Single-Crystal Equations of State and Hyperfine Fields of Magnesiowüstite at High Pressures

Abstract:

In recent years, seismic observations have provided increasing evidence for significant heterogeneity in Earth’s lower mantle at both large (i.e. large low shear velocity provinces, or LLSVPs) and comparatively small (ultra-low velocity zones, or ULVZs) scales. One possible source of heterogeneity is variation in the Fe-content of the (Mg,Fe)O component of the lower mantle due to melting events and/or reactions with Earth’s outer core.

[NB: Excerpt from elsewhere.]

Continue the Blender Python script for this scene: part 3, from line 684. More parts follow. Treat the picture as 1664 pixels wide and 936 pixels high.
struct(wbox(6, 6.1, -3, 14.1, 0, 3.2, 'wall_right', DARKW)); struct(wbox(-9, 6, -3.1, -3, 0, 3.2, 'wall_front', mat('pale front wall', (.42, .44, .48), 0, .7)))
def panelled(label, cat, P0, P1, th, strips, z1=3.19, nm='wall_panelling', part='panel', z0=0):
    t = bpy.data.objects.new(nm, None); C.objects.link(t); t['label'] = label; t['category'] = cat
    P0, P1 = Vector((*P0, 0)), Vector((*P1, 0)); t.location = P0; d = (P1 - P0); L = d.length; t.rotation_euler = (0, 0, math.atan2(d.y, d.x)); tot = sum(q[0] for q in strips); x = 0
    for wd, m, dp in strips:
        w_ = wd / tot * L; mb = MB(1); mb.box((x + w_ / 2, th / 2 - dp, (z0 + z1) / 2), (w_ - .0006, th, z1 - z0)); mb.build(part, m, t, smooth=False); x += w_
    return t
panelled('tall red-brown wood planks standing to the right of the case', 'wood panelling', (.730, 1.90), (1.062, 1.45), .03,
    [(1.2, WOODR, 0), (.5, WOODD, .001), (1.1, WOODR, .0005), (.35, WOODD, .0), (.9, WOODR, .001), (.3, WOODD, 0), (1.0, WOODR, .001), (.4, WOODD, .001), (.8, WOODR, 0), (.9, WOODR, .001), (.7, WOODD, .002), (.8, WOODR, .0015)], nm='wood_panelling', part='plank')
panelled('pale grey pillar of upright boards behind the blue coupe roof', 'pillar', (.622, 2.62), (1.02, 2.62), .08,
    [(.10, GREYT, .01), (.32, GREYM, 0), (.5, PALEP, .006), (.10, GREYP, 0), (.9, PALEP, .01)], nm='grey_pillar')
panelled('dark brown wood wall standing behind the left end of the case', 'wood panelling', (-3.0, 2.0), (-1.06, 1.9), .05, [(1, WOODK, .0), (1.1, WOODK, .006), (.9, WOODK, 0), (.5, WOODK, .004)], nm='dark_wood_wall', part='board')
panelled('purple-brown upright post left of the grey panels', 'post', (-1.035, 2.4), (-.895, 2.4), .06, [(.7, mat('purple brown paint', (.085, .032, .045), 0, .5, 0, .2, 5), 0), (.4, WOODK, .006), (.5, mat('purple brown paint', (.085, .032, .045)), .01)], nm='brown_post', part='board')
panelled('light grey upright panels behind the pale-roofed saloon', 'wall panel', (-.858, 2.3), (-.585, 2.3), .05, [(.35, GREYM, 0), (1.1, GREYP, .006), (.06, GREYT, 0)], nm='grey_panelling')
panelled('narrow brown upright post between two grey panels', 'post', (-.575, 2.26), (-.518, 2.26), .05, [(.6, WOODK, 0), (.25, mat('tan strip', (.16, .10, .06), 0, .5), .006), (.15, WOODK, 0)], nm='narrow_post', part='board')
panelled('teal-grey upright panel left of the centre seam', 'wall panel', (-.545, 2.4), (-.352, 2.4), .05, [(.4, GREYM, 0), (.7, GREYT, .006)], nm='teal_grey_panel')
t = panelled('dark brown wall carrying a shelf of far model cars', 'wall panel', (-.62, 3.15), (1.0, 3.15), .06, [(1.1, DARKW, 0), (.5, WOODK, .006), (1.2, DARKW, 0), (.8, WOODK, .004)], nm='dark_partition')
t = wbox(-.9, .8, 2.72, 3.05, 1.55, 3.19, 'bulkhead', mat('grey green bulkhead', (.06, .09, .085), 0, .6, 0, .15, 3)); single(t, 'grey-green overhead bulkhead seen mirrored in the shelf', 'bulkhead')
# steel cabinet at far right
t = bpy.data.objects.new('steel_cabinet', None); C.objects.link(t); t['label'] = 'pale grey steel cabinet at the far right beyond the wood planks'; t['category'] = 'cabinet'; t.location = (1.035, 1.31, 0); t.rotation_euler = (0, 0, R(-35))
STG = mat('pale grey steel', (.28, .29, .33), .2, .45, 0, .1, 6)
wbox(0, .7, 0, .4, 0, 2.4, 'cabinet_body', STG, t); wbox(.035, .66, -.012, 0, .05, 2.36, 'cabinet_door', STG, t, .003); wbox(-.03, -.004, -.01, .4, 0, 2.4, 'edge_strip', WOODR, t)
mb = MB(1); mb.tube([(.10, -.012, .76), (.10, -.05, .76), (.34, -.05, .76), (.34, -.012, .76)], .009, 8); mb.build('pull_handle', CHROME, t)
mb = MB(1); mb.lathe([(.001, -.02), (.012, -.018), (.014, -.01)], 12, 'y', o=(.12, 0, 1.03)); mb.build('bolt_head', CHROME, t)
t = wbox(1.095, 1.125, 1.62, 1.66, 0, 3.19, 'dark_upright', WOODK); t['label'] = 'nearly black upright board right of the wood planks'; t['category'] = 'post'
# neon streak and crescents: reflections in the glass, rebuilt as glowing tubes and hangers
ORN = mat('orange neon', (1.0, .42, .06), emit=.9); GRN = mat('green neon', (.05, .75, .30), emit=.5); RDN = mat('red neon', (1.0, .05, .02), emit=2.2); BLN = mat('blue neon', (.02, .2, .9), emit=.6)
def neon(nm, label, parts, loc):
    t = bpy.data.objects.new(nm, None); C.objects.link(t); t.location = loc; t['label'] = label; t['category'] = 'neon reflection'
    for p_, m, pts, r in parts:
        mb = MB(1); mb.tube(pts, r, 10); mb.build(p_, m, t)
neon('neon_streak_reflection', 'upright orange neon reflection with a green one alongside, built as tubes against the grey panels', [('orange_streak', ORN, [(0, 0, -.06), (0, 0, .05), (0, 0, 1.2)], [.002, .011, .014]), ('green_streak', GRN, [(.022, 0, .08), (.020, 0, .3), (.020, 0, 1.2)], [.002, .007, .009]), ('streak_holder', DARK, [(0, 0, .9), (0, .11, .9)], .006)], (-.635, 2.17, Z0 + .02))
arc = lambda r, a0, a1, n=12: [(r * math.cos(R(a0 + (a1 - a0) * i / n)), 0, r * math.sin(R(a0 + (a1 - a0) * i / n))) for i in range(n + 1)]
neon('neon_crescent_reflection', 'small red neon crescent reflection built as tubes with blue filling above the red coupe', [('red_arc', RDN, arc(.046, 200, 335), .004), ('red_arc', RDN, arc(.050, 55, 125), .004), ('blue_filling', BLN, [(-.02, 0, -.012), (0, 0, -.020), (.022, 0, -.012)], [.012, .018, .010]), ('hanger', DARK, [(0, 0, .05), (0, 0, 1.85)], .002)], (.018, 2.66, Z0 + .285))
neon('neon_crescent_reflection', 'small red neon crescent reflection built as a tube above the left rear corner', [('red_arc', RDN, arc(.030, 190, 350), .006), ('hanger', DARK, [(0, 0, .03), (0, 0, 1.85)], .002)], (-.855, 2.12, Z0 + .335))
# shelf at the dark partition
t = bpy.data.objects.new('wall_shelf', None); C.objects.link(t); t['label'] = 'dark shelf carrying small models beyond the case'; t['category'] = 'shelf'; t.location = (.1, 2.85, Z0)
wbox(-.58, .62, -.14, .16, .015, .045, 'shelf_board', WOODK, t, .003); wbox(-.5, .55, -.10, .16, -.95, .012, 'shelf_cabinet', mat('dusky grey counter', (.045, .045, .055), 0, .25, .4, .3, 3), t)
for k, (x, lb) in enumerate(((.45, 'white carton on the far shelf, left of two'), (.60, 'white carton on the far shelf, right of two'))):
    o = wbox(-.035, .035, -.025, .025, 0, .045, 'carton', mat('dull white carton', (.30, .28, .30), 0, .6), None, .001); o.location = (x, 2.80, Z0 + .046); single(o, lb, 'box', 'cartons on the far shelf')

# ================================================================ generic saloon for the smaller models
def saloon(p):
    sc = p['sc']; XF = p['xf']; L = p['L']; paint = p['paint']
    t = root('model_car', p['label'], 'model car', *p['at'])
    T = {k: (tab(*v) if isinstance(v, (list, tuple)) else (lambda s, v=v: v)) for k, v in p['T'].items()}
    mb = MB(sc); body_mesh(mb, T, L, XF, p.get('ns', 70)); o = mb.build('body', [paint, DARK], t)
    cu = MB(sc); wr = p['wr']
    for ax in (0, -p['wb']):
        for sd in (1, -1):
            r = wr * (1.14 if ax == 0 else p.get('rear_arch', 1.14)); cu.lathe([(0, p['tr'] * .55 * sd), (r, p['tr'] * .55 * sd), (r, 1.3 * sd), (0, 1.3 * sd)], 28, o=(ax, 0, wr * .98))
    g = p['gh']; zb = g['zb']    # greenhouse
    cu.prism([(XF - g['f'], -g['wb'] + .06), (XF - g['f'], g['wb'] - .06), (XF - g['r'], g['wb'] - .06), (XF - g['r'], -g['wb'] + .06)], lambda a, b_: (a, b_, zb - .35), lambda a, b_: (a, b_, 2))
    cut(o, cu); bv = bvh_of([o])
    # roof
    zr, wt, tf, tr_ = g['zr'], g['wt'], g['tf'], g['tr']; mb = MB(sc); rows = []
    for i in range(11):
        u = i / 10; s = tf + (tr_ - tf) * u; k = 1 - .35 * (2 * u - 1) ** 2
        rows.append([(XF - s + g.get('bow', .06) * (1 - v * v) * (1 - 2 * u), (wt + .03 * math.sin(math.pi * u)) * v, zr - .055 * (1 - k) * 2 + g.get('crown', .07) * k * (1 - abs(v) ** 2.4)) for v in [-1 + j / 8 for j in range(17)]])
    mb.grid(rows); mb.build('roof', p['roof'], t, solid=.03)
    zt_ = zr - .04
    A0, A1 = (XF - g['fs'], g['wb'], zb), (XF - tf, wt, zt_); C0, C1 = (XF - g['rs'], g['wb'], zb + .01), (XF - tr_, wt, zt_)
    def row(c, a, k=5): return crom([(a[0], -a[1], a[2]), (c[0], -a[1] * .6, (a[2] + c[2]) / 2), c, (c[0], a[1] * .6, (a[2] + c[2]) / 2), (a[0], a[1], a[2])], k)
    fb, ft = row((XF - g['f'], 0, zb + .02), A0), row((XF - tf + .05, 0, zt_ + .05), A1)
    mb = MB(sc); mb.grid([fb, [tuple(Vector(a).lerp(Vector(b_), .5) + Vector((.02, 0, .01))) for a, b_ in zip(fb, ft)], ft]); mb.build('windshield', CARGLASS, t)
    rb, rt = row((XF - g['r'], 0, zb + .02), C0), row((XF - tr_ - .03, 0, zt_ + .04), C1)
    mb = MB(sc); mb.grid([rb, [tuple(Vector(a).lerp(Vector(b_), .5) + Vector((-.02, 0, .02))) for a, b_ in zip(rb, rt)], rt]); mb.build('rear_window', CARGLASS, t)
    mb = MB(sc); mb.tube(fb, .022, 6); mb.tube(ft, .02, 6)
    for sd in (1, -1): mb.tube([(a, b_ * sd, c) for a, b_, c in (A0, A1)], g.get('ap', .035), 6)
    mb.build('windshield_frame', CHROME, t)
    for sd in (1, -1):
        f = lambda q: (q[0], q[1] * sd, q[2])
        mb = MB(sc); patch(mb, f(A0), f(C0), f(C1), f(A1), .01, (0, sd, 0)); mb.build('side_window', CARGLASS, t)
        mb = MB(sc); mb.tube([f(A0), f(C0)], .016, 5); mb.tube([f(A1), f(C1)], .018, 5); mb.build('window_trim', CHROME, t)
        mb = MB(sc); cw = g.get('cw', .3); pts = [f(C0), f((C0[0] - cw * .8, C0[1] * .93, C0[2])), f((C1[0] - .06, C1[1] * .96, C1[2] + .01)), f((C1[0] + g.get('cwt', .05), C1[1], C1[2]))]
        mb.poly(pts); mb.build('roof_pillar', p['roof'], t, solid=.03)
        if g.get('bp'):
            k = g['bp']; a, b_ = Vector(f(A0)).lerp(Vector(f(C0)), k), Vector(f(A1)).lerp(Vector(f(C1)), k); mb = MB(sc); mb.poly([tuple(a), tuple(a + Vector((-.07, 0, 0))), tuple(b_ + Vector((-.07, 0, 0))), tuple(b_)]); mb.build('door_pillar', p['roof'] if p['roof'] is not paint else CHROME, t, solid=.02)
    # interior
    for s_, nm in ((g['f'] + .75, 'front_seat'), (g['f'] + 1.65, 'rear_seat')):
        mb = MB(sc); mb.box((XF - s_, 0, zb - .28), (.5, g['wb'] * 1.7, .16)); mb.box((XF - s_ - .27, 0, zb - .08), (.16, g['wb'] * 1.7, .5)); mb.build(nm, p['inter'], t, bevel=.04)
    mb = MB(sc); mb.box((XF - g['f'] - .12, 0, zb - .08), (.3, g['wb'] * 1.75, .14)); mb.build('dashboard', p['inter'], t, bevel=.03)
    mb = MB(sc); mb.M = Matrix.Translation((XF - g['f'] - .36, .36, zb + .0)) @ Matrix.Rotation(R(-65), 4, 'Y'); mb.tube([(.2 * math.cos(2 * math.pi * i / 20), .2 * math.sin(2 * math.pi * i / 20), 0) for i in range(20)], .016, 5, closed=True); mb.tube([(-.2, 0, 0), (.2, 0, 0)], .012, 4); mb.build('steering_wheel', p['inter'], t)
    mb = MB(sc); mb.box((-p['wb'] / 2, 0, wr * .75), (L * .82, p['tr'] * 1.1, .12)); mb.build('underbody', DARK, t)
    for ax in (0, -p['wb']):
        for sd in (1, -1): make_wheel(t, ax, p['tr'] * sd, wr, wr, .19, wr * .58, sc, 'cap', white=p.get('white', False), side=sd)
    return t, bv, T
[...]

Most previous studies have focused on compositions containing ~10-20 mol% Fe, but small amounts of compositions with an enhanced Fe concentration may strongly impact the elastic properties of the bulk phase assemblage. Here, we present results from two high-precision single-crystal x-ray diffraction studies on (Fe_0.78Mg_0.22)O magnesiowüstite to pressures of about 55 GPa at 300 K, one using neon and the other using helium as pressure-transmitting media. We observe a noticeably different compression behavior in the two pressure media at pressures greater than about 20 GPa, and compare to previous work on similar compositions. We also conducted a complementary single-crystal time domain synchrotron Mössbauer spectroscopy (SMS) study on the same composition in a helium medium to about 70 GPa to gain insight into the atom-scale properties of the Fe sublattice. We discuss the resulting hyperfine fields as a function of pressure, including the isomer shift, quadrupole splitting, magnetic, and texturing parameters. The advantages of using single crystals for such investigations will also be discussed. Finally, implications for the elastic properties of magnesiowüstite in the deep mantle will be considered.